Bucaneer - Legal Status

Legal Status

The status of buccaneers as pirates or privateers was ambiguous. As a rule, the buccaneers called themselves privateers, and many sailed under the protection of a letter of marque granted by British, French or Dutch authorities. For example, Henry Morgan had some form of legal cover for all of his attacks, and expressed great indignation at being called a "corsair" by the governor of Panama. Nevertheless, these rough men had little concern for legal niceties, and exploited every opportunity to pillage Spanish targets, whether or not a letter of marque was available. Many of the letters of marque used by buccaneers were legally invalid, and any form of legal paper in that illiterate age might be passed off as a letter of marque. Furthermore, even those buccaneers who had valid letters of marque often failed to observe their terms; Morgan's 1671 attack on Panama, for instance, was not at all authorized by his commission from the governor of Jamaica. The legal status of buccaneers was still further obscured by the practice of the Spanish authorities, who regarded them as heretics and interlopers, and thus hanged or garrotted captured buccaneers entirely without regard to whether their attacks were licensed by French or English monarchs.

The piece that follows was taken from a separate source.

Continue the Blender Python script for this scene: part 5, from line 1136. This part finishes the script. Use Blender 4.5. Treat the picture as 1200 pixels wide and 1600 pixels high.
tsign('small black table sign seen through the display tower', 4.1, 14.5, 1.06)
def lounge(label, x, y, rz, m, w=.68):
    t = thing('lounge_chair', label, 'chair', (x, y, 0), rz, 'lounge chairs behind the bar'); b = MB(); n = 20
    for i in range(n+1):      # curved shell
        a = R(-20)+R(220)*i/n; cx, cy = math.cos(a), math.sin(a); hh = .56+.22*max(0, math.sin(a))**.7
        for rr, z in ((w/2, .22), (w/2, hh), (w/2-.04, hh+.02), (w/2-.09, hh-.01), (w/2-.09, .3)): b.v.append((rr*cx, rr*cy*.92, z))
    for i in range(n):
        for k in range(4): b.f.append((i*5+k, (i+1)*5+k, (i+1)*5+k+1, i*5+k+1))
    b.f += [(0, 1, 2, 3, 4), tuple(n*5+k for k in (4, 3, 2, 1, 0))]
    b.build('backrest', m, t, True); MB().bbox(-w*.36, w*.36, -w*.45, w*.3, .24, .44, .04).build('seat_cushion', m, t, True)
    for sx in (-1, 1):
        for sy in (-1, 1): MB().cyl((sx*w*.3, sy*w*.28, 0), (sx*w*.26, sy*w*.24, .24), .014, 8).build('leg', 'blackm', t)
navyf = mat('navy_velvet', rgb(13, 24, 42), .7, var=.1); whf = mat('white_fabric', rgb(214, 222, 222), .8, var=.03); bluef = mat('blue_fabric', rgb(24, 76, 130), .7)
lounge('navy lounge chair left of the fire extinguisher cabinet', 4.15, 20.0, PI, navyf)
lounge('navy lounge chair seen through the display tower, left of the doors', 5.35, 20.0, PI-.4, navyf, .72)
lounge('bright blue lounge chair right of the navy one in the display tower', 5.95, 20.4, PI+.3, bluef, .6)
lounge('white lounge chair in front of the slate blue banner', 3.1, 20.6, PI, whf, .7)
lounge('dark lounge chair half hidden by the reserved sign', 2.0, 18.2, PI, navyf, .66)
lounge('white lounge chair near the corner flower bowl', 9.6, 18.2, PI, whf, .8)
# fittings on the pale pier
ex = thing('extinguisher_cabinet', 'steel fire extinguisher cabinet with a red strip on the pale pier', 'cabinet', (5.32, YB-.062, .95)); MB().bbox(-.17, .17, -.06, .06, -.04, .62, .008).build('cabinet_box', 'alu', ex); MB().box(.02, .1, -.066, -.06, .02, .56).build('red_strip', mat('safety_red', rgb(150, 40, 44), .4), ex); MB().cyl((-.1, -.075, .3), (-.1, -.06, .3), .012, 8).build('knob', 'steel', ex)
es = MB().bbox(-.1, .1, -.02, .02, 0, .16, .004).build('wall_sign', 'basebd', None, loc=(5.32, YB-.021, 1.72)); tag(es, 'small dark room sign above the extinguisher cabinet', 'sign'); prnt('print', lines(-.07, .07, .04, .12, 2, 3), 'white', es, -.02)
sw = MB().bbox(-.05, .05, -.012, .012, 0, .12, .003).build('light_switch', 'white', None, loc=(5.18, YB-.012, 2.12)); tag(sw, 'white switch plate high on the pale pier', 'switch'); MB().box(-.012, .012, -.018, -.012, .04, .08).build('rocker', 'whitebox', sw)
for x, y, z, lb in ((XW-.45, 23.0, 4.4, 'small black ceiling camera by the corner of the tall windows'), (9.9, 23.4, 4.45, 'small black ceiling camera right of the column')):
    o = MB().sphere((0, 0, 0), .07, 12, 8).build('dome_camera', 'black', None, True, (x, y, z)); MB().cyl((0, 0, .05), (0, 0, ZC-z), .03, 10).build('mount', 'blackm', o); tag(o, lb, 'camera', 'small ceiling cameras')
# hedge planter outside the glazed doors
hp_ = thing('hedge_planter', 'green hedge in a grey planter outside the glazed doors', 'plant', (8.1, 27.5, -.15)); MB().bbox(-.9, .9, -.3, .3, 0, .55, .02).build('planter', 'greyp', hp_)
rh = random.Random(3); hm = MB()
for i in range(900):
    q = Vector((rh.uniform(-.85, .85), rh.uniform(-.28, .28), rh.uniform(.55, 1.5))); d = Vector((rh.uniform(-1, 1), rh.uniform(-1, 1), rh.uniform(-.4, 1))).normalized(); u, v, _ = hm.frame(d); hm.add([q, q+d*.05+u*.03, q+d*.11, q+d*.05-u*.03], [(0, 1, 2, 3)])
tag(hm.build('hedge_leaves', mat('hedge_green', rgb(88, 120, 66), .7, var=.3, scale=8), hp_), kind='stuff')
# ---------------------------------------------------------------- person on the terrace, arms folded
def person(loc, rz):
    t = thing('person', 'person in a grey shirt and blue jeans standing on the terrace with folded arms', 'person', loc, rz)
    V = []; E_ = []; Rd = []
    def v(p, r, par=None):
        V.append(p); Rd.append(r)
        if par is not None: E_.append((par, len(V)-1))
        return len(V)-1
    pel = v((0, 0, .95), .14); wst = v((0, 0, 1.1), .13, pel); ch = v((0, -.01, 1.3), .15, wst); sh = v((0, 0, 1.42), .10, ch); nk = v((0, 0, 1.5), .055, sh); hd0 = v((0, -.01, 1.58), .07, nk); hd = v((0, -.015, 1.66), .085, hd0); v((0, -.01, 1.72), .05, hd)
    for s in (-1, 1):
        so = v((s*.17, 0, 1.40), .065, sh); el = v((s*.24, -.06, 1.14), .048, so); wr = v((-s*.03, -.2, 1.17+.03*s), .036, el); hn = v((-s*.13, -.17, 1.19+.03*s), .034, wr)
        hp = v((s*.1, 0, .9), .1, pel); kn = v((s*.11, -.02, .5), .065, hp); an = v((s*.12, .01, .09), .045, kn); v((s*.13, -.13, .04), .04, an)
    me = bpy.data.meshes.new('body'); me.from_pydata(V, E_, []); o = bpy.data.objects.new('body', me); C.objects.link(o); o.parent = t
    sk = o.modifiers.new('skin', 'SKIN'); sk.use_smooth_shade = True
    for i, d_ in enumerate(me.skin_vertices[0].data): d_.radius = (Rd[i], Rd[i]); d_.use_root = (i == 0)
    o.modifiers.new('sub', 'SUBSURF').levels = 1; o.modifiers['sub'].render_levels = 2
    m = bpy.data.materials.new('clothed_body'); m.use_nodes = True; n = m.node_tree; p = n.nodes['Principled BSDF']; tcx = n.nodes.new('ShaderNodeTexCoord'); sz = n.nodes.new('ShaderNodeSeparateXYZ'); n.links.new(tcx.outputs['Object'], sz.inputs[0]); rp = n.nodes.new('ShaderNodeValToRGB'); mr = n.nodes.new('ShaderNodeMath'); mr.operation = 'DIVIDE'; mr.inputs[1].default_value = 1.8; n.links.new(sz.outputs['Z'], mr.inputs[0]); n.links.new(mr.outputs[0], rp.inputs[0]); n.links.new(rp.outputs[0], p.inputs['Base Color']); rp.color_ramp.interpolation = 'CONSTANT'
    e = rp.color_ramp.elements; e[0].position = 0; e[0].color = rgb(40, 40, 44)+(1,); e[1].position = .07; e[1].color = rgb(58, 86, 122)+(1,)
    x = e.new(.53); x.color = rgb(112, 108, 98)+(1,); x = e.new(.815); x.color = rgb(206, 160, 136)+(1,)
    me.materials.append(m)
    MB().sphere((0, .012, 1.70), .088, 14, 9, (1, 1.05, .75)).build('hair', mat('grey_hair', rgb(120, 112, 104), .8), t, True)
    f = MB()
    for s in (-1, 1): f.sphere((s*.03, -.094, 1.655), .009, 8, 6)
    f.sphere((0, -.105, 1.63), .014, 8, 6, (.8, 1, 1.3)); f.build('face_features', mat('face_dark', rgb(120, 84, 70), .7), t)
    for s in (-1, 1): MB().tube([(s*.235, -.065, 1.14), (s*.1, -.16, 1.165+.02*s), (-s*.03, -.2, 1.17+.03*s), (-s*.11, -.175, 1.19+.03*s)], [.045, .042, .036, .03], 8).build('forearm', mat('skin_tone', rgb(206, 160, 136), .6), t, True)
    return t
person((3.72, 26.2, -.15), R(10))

Simultaneously, French and English governors tended to turn a blind eye to the buccaneers' depredations against the Spanish, even when unlicensed. But as Spanish power waned toward the end of the 17th century, the buccaneers' attacks began to disrupt France and England's merchant traffic with Spanish America. Merchants who had previously regarded the buccaneers as a defense against Spain now saw them as a threat to commerce, and colonial authorities grew hostile. This change in political atmosphere, more than anything else, put an end to buccaneering.